Flying Bacon
Photo © Lara Kastner

I thought the “pizza pebbles” at restau­rant WD~50 had a lot going for them. Into each of the four brownish, marble-size spheres—arranged in one of the straightest rows you’ll ever see—chef Wylie Dufresne seemed to have captured both the essence and the totality of an entire New York pizzeria. You could literally taste all of it: the pizza, the decor, the classic surfeit of oregano, even the jaded, fat dexterity of the staff—all in a small, brown pellet with a soft, futuristic texture. Quite remarkable.

My companion managed only half a pebble, declared it tasted “like sand,” and asked if I wanted to finish hers. I declined with a laugh and patted her knee. She’s a sweet, funny kid, and I like her a lot.

Next up was Dufresne’s famous “knot foie,” a thick, squared-off shoelace of pale pink foie gras tied up and garnished with miniature sugary breakfast cereal. Regular foie gras will break if you try to knot it, the waiter told us. After months of experimentation, Dufresne hit upon the trick of gently melting the foie gras, stabilizing it with agar gum, then cooling it, at which point it apparently becomes as pliant as a pipe cleaner.




“But why knot it at all?” asked my companion.

“Oh,” said the waiter. “This is an example of Wylie’s being playful.”

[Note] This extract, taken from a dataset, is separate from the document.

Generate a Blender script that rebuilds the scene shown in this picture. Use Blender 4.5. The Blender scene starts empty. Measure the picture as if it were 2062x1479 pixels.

I apologized to him with my face and he left. He’d given my companion more explanation than she deserved, I reckoned. However not long after, having watched her nibble and reject a cube of Dufresne’s legendary fried mayonnaise, I decided it was time to do some explaining myself.

See, bashing Dufresne’s style of food preparation is in vogue right now, at least among a small but fierce group that includes serious foodies, most culturally literate Europeans, and untold millions of Americans who follow the hit Bravo reality series Top Chef.

If you didn’t watch the season in question, you missed something tragic and beautiful. The villain of the series was a strange young man named Marcel Vigneron. His hairstyle was a gigantic rear-mounted pompadour, like an enormous pair of elf ears rendered in hair. His demeanor was that of a young Peter Lorre, with the swivelly eyes and the permanent smirk and the reedy, snickery voice. And Marcel was a self-declared believer in something he called “molecular gastronomy,” a faith he expressed, to the deepening bewilderment of the judging panel, by garnishing dish after dish with a sticky blob of colored foam.

On TV, at least, the foam looked like the kind of thing insects leave on twigs after laying a bunch of nasty eggs, but Marcel was proud of it. “And Marcel, what do you have for us?” Padma Lakshmi, the world’s most beautiful woman, would ask him, looking concerned, because she could plainly see that there was foam. “Uh . . . just a turkey roulade,” he’d mumble. “With a cranberry foam.” The other contestants called him “foam boy,” claimed to detect a paucity of sexual experience in a cherry tart he made that was supposed to embody lust, and eventually drank a lot of wine and tried to shave his head.

Molecular gastronomy is, you have probably gathered by now, the same high art that Dufresne practices, and the idea that it is a steaming pile of pretentious nonsense is nothing new. In fact it’s as old—some would say exactly as old—as the term “molecular gastronomy” itself. It didn’t help that the term was coinvented and popularized by a grand Frenchman by the name of Hervé This (pronounced TEESS). But to the movement’s many critics, the bigger problem is that molecular gastronomy doesn’t actually mean anything. Gastronomy, after all, is just a fancy term for the practice of good cooking. As for molecular . . . well, what This seemed to be calling for was a new approach to cooking that would embrace Science without apology. But all cooking is molecular, and it always has been.

When the first cavemen impaled chunks of meat on sticks and held them in the fire, they did so in a deliberate attempt to alter the molecular structure of the meat, even if they lacked the fancy words to say so. Not only has cooking always been molecular, but cooks have always looked to Science in hopes of improving their recipes. Ask any Italian chef why he’s so picky about the rice in his risotto, and he’ll tell you that a high starch content (starch being a tidy combination of two molecules) results in a creamier finished product. Ask him how to check the doneness of a piece of meat, and he might suggest a scientific instrument known as a thermometer.

It’s a point so obvious one feels silly making it. The relationship of cooking to Science is the same as that of engineering to Science: an intimacy that approaches identity. Which does raise the question of what This and his co-movementists thought they were bringing to the table.